• **TASK REQUIREMENTS**: Copy out the data exactly, leaving the pictures behind.

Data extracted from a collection

[Start]

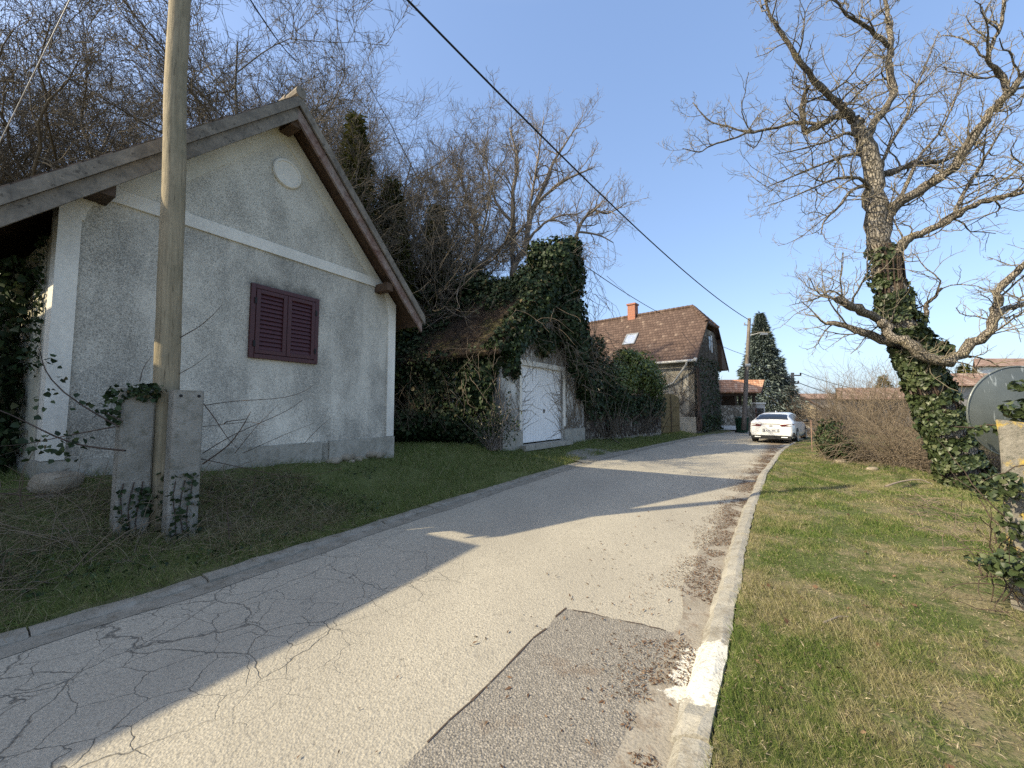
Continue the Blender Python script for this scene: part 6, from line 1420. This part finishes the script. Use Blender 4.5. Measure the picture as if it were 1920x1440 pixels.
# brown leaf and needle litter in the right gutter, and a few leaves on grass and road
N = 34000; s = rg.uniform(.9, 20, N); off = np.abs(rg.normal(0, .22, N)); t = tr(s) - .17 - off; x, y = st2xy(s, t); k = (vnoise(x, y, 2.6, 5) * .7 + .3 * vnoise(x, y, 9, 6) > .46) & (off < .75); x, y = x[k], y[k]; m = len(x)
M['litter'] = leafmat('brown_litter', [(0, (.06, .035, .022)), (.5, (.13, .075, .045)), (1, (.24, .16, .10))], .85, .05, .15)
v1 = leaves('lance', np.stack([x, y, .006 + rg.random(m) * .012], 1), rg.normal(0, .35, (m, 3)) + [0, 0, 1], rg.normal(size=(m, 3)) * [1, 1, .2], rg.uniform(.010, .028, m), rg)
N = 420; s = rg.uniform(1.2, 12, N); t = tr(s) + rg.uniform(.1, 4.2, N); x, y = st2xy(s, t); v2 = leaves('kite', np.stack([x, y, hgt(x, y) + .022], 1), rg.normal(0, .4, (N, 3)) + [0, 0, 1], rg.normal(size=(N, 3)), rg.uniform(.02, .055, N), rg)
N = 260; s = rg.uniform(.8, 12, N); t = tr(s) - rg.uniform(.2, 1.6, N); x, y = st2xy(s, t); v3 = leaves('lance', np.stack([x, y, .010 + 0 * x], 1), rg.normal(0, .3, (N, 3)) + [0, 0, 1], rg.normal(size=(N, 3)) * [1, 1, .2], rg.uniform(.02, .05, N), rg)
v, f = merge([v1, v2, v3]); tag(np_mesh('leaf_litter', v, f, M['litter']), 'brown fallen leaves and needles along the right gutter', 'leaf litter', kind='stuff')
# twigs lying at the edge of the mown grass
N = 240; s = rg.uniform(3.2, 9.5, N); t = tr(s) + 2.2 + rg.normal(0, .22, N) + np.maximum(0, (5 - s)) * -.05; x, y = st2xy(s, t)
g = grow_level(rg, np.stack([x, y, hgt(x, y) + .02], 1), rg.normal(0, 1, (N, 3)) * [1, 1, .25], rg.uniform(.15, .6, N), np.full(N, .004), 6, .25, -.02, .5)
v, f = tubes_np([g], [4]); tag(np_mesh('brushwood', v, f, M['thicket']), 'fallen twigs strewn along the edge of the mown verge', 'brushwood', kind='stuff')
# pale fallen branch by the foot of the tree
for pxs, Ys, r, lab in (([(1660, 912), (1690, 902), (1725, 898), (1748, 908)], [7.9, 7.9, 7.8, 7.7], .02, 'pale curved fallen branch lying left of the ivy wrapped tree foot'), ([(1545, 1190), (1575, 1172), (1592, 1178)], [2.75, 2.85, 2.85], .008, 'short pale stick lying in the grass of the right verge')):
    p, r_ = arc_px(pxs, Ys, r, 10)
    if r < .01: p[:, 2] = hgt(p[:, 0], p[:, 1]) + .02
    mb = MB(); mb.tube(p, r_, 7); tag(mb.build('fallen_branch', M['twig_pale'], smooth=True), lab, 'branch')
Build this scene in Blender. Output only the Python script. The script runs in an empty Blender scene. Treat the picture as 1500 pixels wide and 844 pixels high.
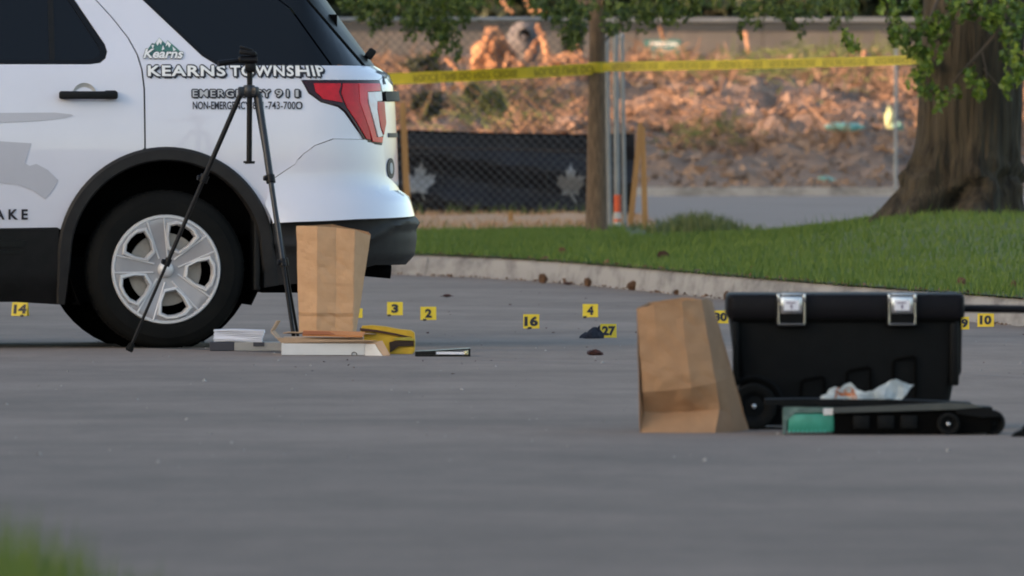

[End]

• **RESULT BELOW**:
Continue the Blender Python script for this scene: part 6, from line 1420. This part finishes the script. Use Blender 4.5. Measure the picture as if it were 1920x1440 pixels.
# brown leaf and needle litter in the right gutter, and a few leaves on grass and road
N = 34000; s = rg.uniform(.9, 20, N); off = np.abs(rg.normal(0, .22, N)); t = tr(s) - .17 - off; x, y = st2xy(s, t); k = (vnoise(x, y, 2.6, 5) * .7 + .3 * vnoise(x, y, 9, 6) > .46) & (off < .75); x, y = x[k], y[k]; m = len(x)
M['litter'] = leafmat('brown_litter', [(0, (.06, .035, .022)), (.5, (.13, .075, .045)), (1, (.24, .16, .10))], .85, .05, .15)
v1 = leaves('lance', np.stack([x, y, .006 + rg.random(m) * .012], 1), rg.normal(0, .35, (m, 3)) + [0, 0, 1], rg.normal(size=(m, 3)) * [1, 1, .2], rg.uniform(.010, .028, m), rg)
N = 420; s = rg.uniform(1.2, 12, N); t = tr(s) + rg.uniform(.1, 4.2, N); x, y = st2xy(s, t); v2 = leaves('kite', np.stack([x, y, hgt(x, y) + .022], 1), rg.normal(0, .4, (N, 3)) + [0, 0, 1], rg.normal(size=(N, 3)), rg.uniform(.02, .055, N), rg)
N = 260; s = rg.uniform(.8, 12, N); t = tr(s) - rg.uniform(.2, 1.6, N); x, y = st2xy(s, t); v3 = leaves('lance', np.stack([x, y, .010 + 0 * x], 1), rg.normal(0, .3, (N, 3)) + [0, 0, 1], rg.normal(size=(N, 3)) * [1, 1, .2], rg.uniform(.02, .05, N), rg)
v, f = merge([v1, v2, v3]); tag(np_mesh('leaf_litter', v, f, M['litter']), 'brown fallen leaves and needles along the right gutter', 'leaf litter', kind='stuff')
# twigs lying at the edge of the mown grass
N = 240; s = rg.uniform(3.2, 9.5, N); t = tr(s) + 2.2 + rg.normal(0, .22, N) + np.maximum(0, (5 - s)) * -.05; x, y = st2xy(s, t)
g = grow_level(rg, np.stack([x, y, hgt(x, y) + .02], 1), rg.normal(0, 1, (N, 3)) * [1, 1, .25], rg.uniform(.15, .6, N), np.full(N, .004), 6, .25, -.02, .5)
v, f = tubes_np([g], [4]); tag(np_mesh('brushwood', v, f, M['thicket']), 'fallen twigs strewn along the edge of the mown verge', 'brushwood', kind='stuff')
# pale fallen branch by the foot of the tree
for pxs, Ys, r, lab in (([(1660, 912), (1690, 902), (1725, 898), (1748, 908)], [7.9, 7.9, 7.8, 7.7], .02, 'pale curved fallen branch lying left of the ivy wrapped tree foot'), ([(1545, 1190), (1575, 1172), (1592, 1178)], [2.75, 2.85, 2.85], .008, 'short pale stick lying in the grass of the right verge')):
    p, r_ = arc_px(pxs, Ys, r, 10)
    if r < .01: p[:, 2] = hgt(p[:, 0], p[:, 1]) + .02
    mb = MB(); mb.tube(p, r_, 7); tag(mb.build('fallen_branch', M['twig_pale'], smooth=True), lab, 'branch')
Build this scene in Blender. Output only the Python script. The script runs in an empty Blender scene. Treat the picture as 1500 pixels wide and 844 pixels high.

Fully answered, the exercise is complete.